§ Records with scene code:
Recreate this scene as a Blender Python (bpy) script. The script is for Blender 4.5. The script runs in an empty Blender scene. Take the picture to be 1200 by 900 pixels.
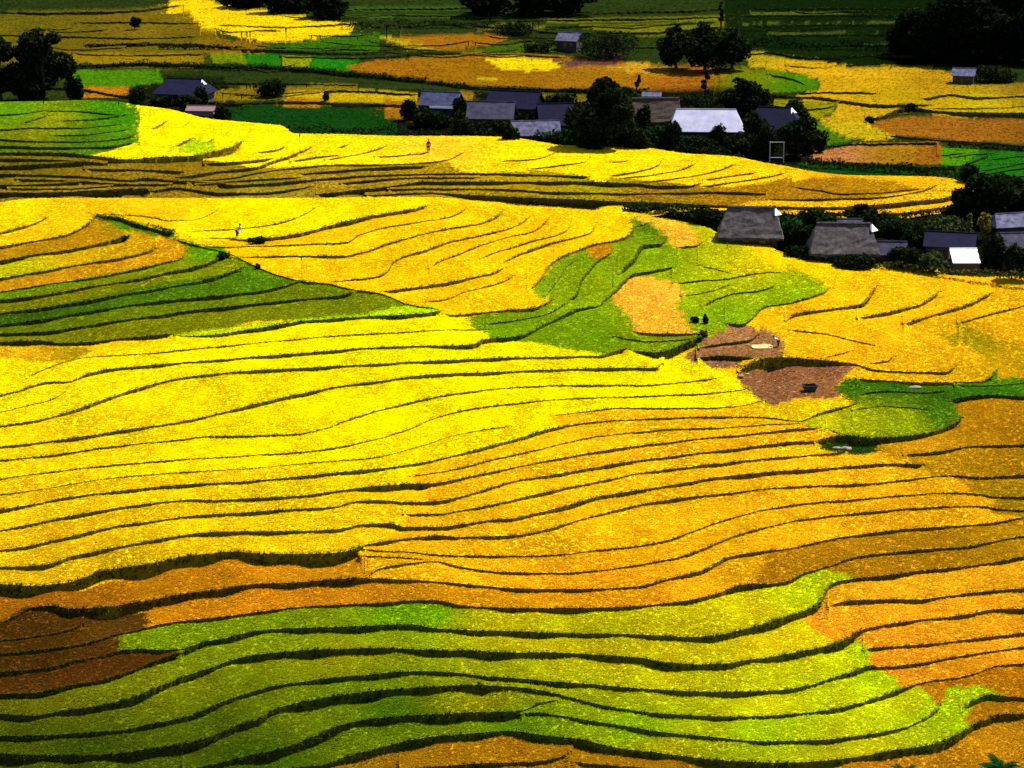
import bpy, bmesh, math, random
import numpy as np
from mathutils import Vector, Matrix
random.seed(7); rng = np.random.default_rng(11)
scene = bpy.context.scene
COL = scene.collection

# ------------------------------------------------------------------ camera geometry (a 24 degree lens looking 15 degrees down)
HC, PITCH, FX = 60.0, math.radians(15.0), 600.0 / math.tan(math.radians(12.0))
CP, SP = math.cos(PITCH), math.sin(PITCH)

def ray(u, v):
    x = (np.asarray(u, float) - 600.0) / FX; y = (450.0 - np.asarray(v, float)) / FX
    return x, CP + y * SP, -SP + y * CP

def at_z(u, v, z):
    dx, dy, dz = ray(u, v)
    t = (np.asarray(z, float) - HC) / dz
    return dx * t, dy * t, np.asarray(z, float) + 0 * t

def to_px(x, y, z):
    f = y * CP - (z - HC) * SP; up = y * SP + (z - HC) * CP
    return 600 + FX * x / f, 450 - FX * up / f

def mpp(u, v, z):                                    # metres of height per photo pixel at that spot
    dx, dy, dz = ray(u, v)
    t = (z - HC) / dz
    return t / FX

# ------------------------------------------------------------------ traced terrace edges: (riser in px, 'u,v u,v ...')
def L(s):
    out = []
    for p in s.split():
        q = [float(k) for k in p.split(',')]
        out.append(q)
    return out

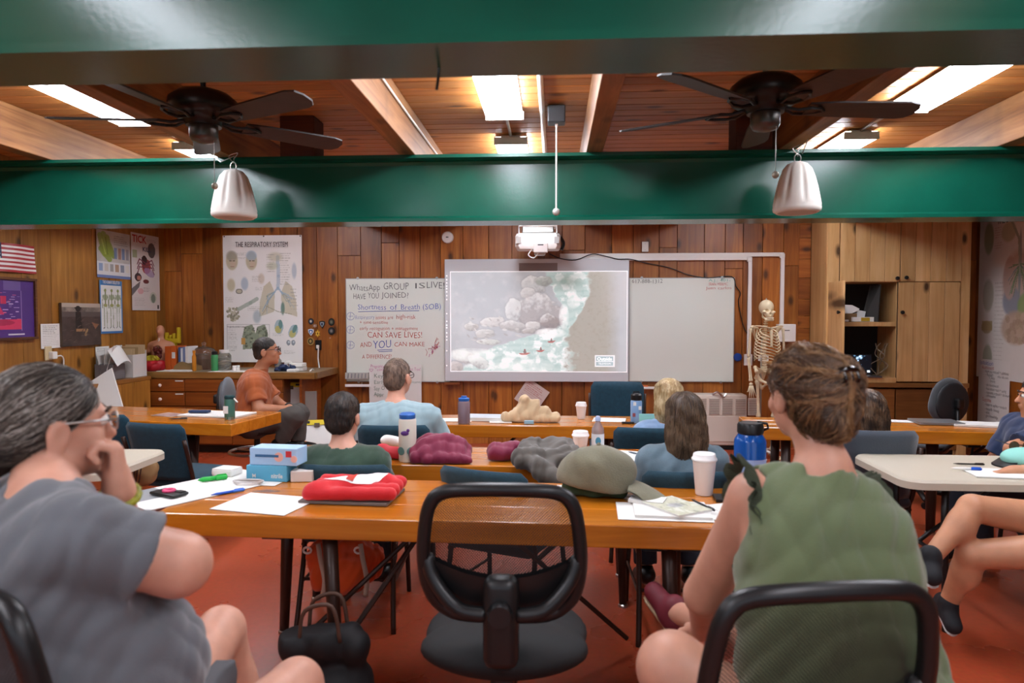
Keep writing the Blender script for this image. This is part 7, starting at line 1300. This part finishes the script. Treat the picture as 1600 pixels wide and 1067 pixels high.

§ Work to complete:
List every line above that holds the word "picture".

§ Complete response:
Recreate this scene as a Blender Python (bpy) script. The script is for Blender 4.5. The script runs in an empty Blender scene. Take the picture to be 1200 by 900 pixels.
Keep writing the Blender script for this image. This is part 7, starting at line 1300. This part finishes the script. Treat the picture as 1600 pixels wide and 1067 pixels high.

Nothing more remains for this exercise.